U.S. spot natural gas and power prices soared to multi-year highs in several parts of the country with extreme cold expected to boost gas demand to a daily record high on Tuesday.
Extreme weather has created havoc for power and gas markets in recent years as demand has come close to outpacing supply.
In February 2021, a freeze in Texas killed more than 200 people and left millions without power, water and heat for days after extreme cold caused gas supplies to drop by freezing oil and gas infrastructure, known as freeze-offs.
The nation's biggest power grid, PJM Interconnection, which oversees all or parts of 13 states from Illinois to New Jersey, extended its Jan. 20-22 cold weather alert through Jan. 23, and said power demand could hit a new winter peak from Jan. 20-22.
Gas provides about 43% of the nation's power generation and heats about 45% of the country's homes, according to data from the U.S. Energy Information Administration (EIA).
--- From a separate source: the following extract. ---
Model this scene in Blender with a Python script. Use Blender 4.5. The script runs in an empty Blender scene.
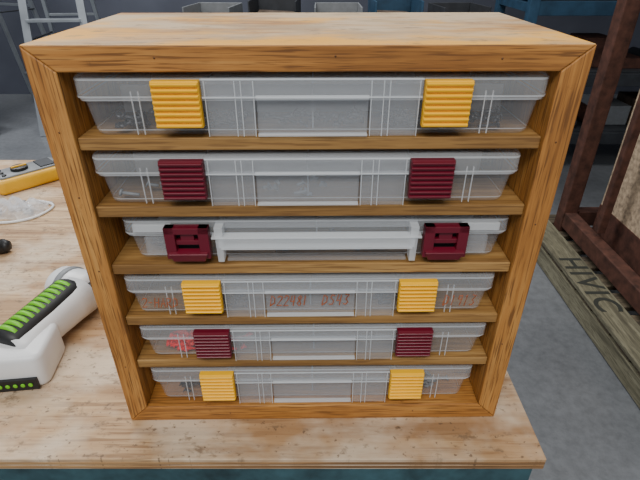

The expected jump in demand, coupled with a potential drop in supplies, could drive up power and gas prices next week.
In the spot market, gas prices rose to their highest since January 2024 at several U.S. hubs, including the U.S. Henry Hub benchmark in Louisiana, Waha in West Texas, Eastern Gas South in Pennsylvania, the Southern California Border, PG&E in Northern California and Chicago.
In the Northeast meanwhile, gas prices soared to $43 per million British thermal units in New York, their highest since hitting an all-time high in January 2018, and climbed to $24 at the Algonquin hub in New England, their highest since February 2023.
Soaring spot gas prices boosted next-day power prices to a record high of $275 per megawatt hour at the PJM West Hub E-PJWHDAP-IDX in western Pennsylvania and a 30-month high of $268 in New England.
That compares with averages in 2024 of $1.98 per mmBtu for gas in New York, $2.88 for gas in New England, $42 per MWh for power at PJM West and $47 for power in New England.
It is common for power and gas prices to spike in New England in the winter.
New England power generators often switch from relatively cheap pipeline gas to more expensive oil and gas from liquefied natural gas imports because gas pipelines into the six-state region cannot carry enough supply to heat the region's homes and businesses and fuel its power plants on the coldest winter days.
BY THE NUMBERS
Financial firm LSEG said average gas output in the Lower 48 U.S. states has fallen from 104.2 billion cubic feet per day in December to 103.0 bcfd so far in January, due mostly to freezing oil and gas wells and pipes.
On a daily basis, freeze-offs have helped cause output to slide by around 3.3 bcfd over the past six days to a preliminary three-month low of 100.4 bcfd on Tuesday.
While curtailments were small so far this winter, analysts and traders warned that freeze-offs could rise with more cold still to come this week.
Freeze-offs in past winters cut gas output by roughly 8.1 bcfd from Jan. 9-16 in 2024, 4.6 bcfd from Jan. 31-Feb. 1 in 2023, 15.8 bcfd from Dec. 20-24 in 2022, and 20.4 bcfd from Feb. 8-17 in 2021, according to LSEG data.
LSEG said total gas use so far this winter peaked at 168.2 bcfd on Jan. 20 and could reach 172.2 bcfd on Jan. 21. If correct, demand on Jan. 21 would top the current daily record high of 168.4 bcfd on Jan. 16, 2024.
One billion cubic feet of gas could supply about five million U.S. homes for a day.